研究課題/領域番号 |
22J15058
|
配分区分 | 補助金 |
研究機関 | 横浜国立大学 |
研究代表者 |
岩場 雅司 横浜国立大学, 大学院理工学府, 特別研究員(DC2)
|
研究期間 (年度) |
2022-04-22 – 2024-03-31
|
キーワード | スピン波 / マグノニクス / マグノン |
研究実績の概要 |
磁気の歳差運動を波として伝えるスピン波を用いたマグノニクス分野は、ジュール熱の発生しない超低消費電力の情報伝達システムとして利用が期待されている。本研究では、スピン波の集積回路に向けた増幅機構の確立のため、マイクロメートルスケールでのスピン波帰還構造の開発を行っている。 試料作製においては、レーザリソグラフィー装置と超高真空スパッタ装置を活用して、最小線幅2 μmを有する全長50 μmの微細化スピン波帰還構造を作製した。帰還構造は、リング型ループ回路を直線上の導波路に接続した構造である。スピン波帰還構造としてスピン波励起アンテナ、増幅アンテナ、リング共振部を含む導波路を設計した。スピン波帰還構造のリングループ導波路におけるスピン波周回伝搬を調べるため、空間分解能250 nmの精度を有するブリルアン散乱分光法を用いてスピン波の空間分布を測定した。 励起アンテナ部から生成されたスピン波は帰還構造のリング型ループ回路に分岐伝搬した。リング型ループ回路でのスピン波強度はループ回路全体で観測され、リング部でのモード変換が生じて伝搬していることが確認された。

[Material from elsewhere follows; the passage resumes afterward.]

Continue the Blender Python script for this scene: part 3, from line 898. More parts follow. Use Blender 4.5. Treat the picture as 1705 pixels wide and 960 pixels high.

一方、増幅アンテナを使用してスピン波帰還構造から出力されるスピン波振幅の計測を行った結果、ループ構造を有していない直線導波路に比べて大きくなることが確認できた。増幅アンテナの入力電力位相を制御することで最大3倍の増幅効果を得ることに成功した。帰還構造の増幅器としての有用性を示すことができ、スピン波素子の集積化へ向けた利用が期待できる。
|
現在までの達成度 (区分) |
現在までの達成度 (区分)
2: おおむね順調に進展している
理由
当研究では、マイクロナノメートルスケールの微細加工を駆使し、スピン波導波路の帰還構造と金アンテナの製作を確立した。レーザリソグラフィー装置と超高真空スパッタ装置を活用して、スピン波導波路は線幅2 μmに厚さ50 nm, 金アンテナは線幅3 μmの厚さ80 nmで作製を行った。また、金アンテナは、リーク電流を防ぐために絶縁膜であるSiO2をスパッタし、埋め戻し法により導波路に横切る部分で段差が無いようにした。 作製したスピン波帰還構造では、空間分解能250 nmの精度を有するブリルアン散乱分光法を用いて、スピン波の空間分布を測定した。リング型ループ回路でのスピン波強度はループ回路全体で観測され、リング部でのモード変換が生じて伝搬していることが確認された。また、増幅アンテナを使用してスピン波帰還構造から出力されるスピン波振幅の計測を行い、ループ構造を有していない直線導波路に比べて大きくなることが確認された。
|
今後の研究の推進方策 |
現在、リング部でのスピン波の伝搬において、増幅アンテナの2箇所と分岐点の2箇所の干渉点が存在するため、スピン波の流れが複雑化している可能性がある。そのため、リング型ループ回路における波数の方向を考慮して評価する必要がある。 今後は、ブリルアン散乱分光法による波数分解測定により、スピン波の伝搬方向についての解析を行う予定である。また、電磁界シミュレーションであるMumax3を用いて、リング部でのスピン波伝搬について検討を行っている。